United Way of Hampshire County hits $1.275 million goal, targets economic insecurity in region

Last modified: Thursday, September 04, 2014
NORTHAMPTON — Some of the newest programs backed by the United Way of Hampshire County will help people facing hard times today do better tomorrow.

The group, which announced Tuesday it reached its $1,257,000 goal, spent the past year looking for ways to support projects that target economic insecurity in the region.

United Wayof Hampshire County 2014 Grants

One such program is the Northampton Survival Center. It will receive $40,000 a year over the next three years — a funding plan designed to stabilize and improve human-services programs.

“We are able to turn United Way donations into hundreds of thousands of pounds of food for our neighbors,” said Heidi Nortonsmith, executive director at the center.

“The United Way really gets and supports our programs. And they don’t micromanage us,” she said Tuesday, when asked about the new funding. “They appreciate what we do, they show it and then they leave us be.”

She added, “They know that what we do every day is at the bedrock of community in this area.”

With the United Way funding, the center will be able to feed more than 4,500 low-income residents of Hampshire County, Nortonsmith said.

James Ayres, the United Way’s executive director, said the campaign was able to hit its goal, a 2 percent increase over last year, at a time when similar drives nationally have been flat or declined.

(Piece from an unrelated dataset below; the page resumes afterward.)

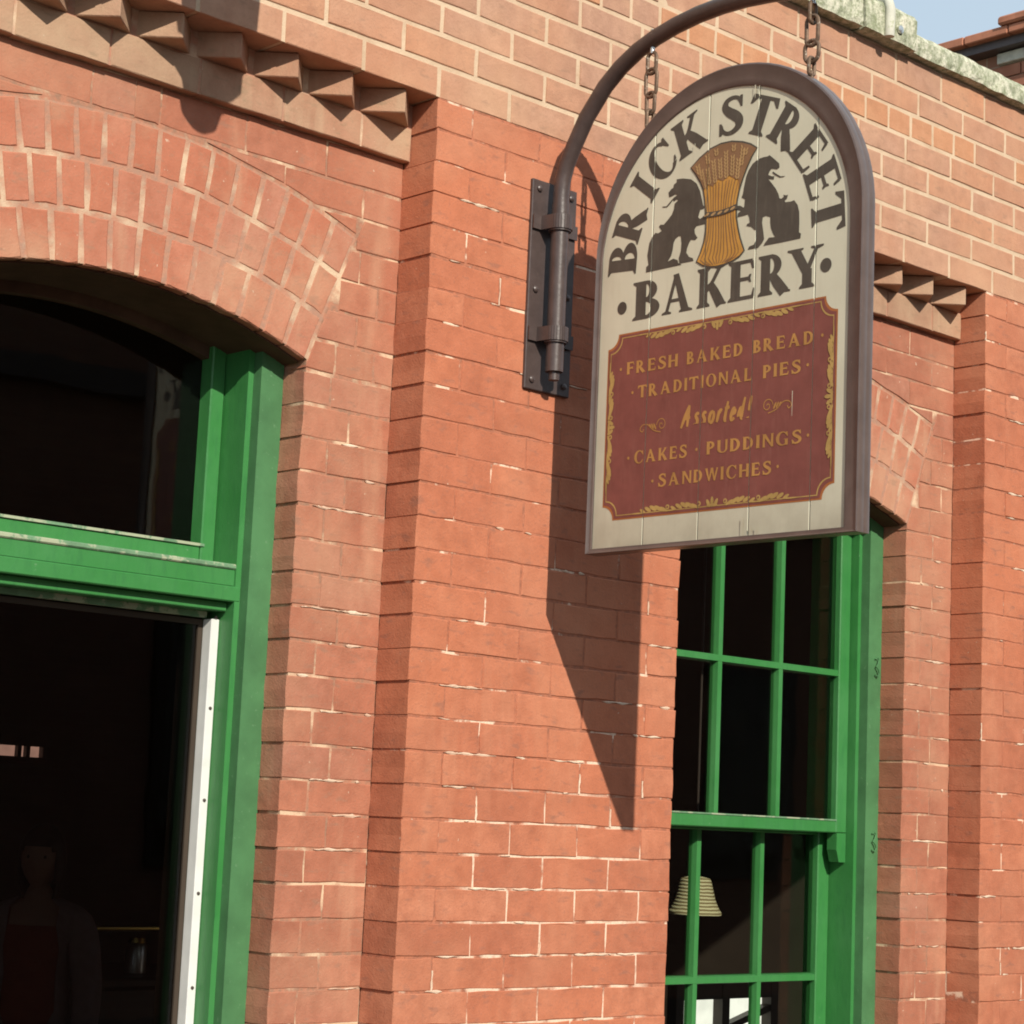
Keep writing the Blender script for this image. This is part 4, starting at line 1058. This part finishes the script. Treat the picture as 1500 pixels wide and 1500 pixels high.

“It really is a success for organizations that are doing our kind of work,” he said in an interview Tuesday. “To be able to increase funding at a time when job security is tough and the economy is tough.”

The money raised will touch the lives of 28,000 residents of Hampshire County, Ayres said, or one in six people.

In all, 34 partner programs will receive United Way backing in the coming year. One is Safe Passage in Northampton, which provides services to survivors of domestic violence.

Marianne Winters, its executive director, said ongoing support from the United Way — through community-wide donations — helps her agency plan its programming more effectively. “Even if there are fluctuations in the exact amount, we see that there’s a baseline of community support in place,” she said.

The agency will receive $42,000 in each of the next three years. According to Winters, Safe Passage puts its United Way funding toward a grant that helps the organization meets its state health and safety goals. “We do counseling, safety planning and direct work with survivors using that money,” she said.

Aside from direct funding, Winters said Safe Passage benefits from participating in the network of the group’s partner agencies. “We have a robust community of organizations all connected by the United Way,” she said. “It boils down to better collaboration, less duplication and more resources available for all the clients.

“I can always call another director to get their help or make sense of something with me,” Winters said. “Being a part of that network has a value beyond money.”

New this year

Three new programs helped by the United Way target people living at the edge financially.

• A $20,000, three-year grant to Craig’s Doors in Amherst will help provide shelter to people recovering from addiction. Ayres said the need for the allocation was identified because Craig’s Doors helps people who are not accepted at other shelters. “There are a lot of people struggling with addiction right now,” Ayres said.

• Another new program, led by the YWCA of Western Massachusetts, will provide one-on-one counseling and workshops for single parents in Easthampton, the Hilltowns and Ware, backed by a $15,000, three-year allocation. “Those are areas where we are seeing a lot of need,” Ayres said. “No one program can do it all on their own.”

The United Way is working to support programs that seek to provide both immediate relief, in the form of food aid and shelter, and longer-term assistance through education.

Ayres said he believes there is a “false dichotomy” between the goals of offering immediate or long-range help. The latter includes providing job skills, referrals to other training and advice on how to manage a family budget.

• A $10,000, three-year grant to the Hilltown Community Development Corp. will provide help to people at risk of homelessness in rural parts of the county through a new program.

Other recipients in the United Way’s economic security category are the Amherst Survival Center ($40,000), Casa Latina ($15,000), the Center for New Americans ($25,000), Community Action ($15,000), Community Legal Aid ($20,000), Easthampton Community Center ($20,000), the Center for Human Development’s SRO Project ($25,000), ServiceNET’s Interfaith Shelter ($30,000) and the Valley CDC ($25,000). All grants last for three years.

The campaign

This year’s campaign was aided by an increase in the number of Leaders Circle donors, who give more than $1,000 to the United Way. Ayres said there are now 330 members of that circle, up from 307 last year.

Baystate Health Systems and Health New England provided challenge grants that lifted the campaign, Ayres said. The 2014 drive was led by co-chairs William Grinnell and Peter Jessop.

The nearly three dozen programs that receive United Way funding learned of their new grant amounts in April and began receiving money in July.

Those steps come each year before the campaign officially closes.

“We’re doing that on faith that the community will be there to support us,” Ayres said.

Hunter Styles contributed reporting to this story.